LIFESTYLE

Iskra Lawrence: Men Are 'Just As Vulnerable' As Women When It Comes To Body Image

'It is not considered a masculine thing to talk about your body.'

15/12/2016 12:57 | Updated 10 January 2017

Iskra Lawrence shot to fame for championing body confidence among women, but now, she wants a body image revolution among men.

In a recent interview the model said men are “just as vulnerable” as women when it comes to feeling self-conscious about their looks, but said “they are unable to talk about it as openly”.

“It’s empowering for a woman to front a campaign for body positivity but men might get laughed at,” she told The Telegraph.

“It is not considered a masculine thing to talk about your body, so I definitely think men have a lot of issues but that pressure to be manly stops them from talking about it. For a man to be insecure about his body is an intimidating thing.”

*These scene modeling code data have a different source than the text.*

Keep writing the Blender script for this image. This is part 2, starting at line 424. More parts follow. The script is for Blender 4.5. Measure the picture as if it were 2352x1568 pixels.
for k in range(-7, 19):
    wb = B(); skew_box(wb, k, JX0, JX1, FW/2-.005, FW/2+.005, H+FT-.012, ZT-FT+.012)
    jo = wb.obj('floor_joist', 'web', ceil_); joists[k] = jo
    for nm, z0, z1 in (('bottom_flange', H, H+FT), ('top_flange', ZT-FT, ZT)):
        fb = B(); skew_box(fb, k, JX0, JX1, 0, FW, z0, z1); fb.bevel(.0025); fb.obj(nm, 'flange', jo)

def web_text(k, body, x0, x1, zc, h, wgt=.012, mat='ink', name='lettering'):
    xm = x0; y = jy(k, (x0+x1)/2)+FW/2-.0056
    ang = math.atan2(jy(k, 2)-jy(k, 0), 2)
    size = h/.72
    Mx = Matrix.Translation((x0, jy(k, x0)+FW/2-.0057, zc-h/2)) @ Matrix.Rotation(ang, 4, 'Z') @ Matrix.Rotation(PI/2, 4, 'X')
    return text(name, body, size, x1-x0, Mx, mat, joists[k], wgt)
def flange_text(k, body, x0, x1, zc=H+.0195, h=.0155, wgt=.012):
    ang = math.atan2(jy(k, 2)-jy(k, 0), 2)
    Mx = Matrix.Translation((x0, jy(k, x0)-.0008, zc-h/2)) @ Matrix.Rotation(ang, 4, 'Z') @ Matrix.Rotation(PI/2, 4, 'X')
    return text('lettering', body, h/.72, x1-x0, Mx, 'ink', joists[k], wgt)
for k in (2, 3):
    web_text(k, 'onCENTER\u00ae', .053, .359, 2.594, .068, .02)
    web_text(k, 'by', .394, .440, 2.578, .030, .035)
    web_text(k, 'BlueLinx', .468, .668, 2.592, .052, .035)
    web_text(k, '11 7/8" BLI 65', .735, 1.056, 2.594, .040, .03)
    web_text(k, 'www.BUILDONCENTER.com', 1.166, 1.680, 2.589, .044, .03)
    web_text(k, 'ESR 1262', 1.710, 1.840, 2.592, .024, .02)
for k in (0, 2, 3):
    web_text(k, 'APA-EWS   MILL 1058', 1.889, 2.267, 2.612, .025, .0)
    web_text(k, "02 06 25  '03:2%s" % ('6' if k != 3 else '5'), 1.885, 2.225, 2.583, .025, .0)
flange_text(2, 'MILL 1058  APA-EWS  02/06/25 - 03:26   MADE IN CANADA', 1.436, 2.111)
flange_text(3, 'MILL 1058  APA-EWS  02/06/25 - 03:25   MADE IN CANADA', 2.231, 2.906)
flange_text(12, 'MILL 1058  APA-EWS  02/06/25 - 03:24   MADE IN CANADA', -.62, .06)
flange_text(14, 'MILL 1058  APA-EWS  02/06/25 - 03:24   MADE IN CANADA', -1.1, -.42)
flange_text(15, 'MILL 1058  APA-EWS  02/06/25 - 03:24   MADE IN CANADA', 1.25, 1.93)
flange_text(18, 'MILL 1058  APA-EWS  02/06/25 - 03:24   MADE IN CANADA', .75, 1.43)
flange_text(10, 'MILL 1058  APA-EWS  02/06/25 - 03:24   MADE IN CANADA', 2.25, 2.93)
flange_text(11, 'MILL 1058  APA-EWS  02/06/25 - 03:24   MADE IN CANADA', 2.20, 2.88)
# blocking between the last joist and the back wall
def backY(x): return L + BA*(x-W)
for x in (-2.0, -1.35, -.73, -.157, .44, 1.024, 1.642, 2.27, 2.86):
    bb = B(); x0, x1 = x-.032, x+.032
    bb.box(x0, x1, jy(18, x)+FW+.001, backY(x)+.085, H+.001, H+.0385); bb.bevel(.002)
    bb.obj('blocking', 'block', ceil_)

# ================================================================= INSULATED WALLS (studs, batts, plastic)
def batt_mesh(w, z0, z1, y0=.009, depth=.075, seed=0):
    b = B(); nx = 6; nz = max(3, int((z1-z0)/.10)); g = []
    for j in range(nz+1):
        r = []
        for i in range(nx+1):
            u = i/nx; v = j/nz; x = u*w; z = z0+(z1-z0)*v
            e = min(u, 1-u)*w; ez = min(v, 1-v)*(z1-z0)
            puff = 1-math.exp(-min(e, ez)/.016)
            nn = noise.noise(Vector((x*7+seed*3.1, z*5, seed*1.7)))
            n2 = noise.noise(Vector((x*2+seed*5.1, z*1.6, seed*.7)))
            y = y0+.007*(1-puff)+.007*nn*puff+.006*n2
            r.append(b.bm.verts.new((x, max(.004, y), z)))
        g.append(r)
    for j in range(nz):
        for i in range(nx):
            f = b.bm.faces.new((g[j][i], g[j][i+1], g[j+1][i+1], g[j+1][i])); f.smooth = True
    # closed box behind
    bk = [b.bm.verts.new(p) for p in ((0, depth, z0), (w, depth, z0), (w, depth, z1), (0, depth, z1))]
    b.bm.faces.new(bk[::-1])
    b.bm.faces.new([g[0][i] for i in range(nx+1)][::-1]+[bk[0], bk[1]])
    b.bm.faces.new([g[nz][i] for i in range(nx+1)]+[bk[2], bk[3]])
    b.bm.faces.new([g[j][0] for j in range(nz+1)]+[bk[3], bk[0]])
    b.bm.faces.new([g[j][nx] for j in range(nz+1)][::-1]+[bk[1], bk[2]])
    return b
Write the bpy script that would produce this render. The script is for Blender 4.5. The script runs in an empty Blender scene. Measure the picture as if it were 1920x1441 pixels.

Matt Crossick/Matt Crossick

Lawrence is the face of Aerie - an underwear campaign by American Eagle which features completely un-retouched models. 

While the initiative has been praised by body image advocates around the world, according to Lawrence, there’s not an equivalent campaign aimed at men, but it’s desperately needed. 

“When you think about male underwear advertising, it is always completely six-packed Adonises. And, with the rise of social media, loads of men are taking topless selfies at the gym, generating a real wave of pressure to look a certain way,” she said. 

While big brands may be slow to promote body confidence among men, thankfully, some guys on the ground have followed Lawrence’s lead and taken matters into their own hands.

Last month Lawrence gave an impassioned speech about body image while stood in her underwear on the New York subway. 

Soon after, Professor Andre Spicer recreated her stunt on the London Underground.

Blogging on HuffPost UK about why he copied Lawrence, the professor said:  “I’m worried I don’t live up to the image of the perfect male body. Every few weeks I find myself standing in front of the mirror telling myself off for being so out of shape.

“My worries are not unique. When men start to worry about their appearance, they are told to ‘man up’ and hit the gym. One British study found that men were more worried about their body shape and appearance than women. Four in five men were anxious about their bodies. They worry about beer bellies, balding, and man-boobs.

“Men are victims of this culture too. They are subjected to the same cruel cult of visual perfection. Like women, they start to suffer as a result.”

In response to Professor Spicer’s speech, Lawrence said she “could not be more proud” that a man had been inspired by her video, saying “to see a middle aged male, not a model, not someone who would feel uncomfortable in his underwear, out there talking about body image and mental health – I’m grateful.”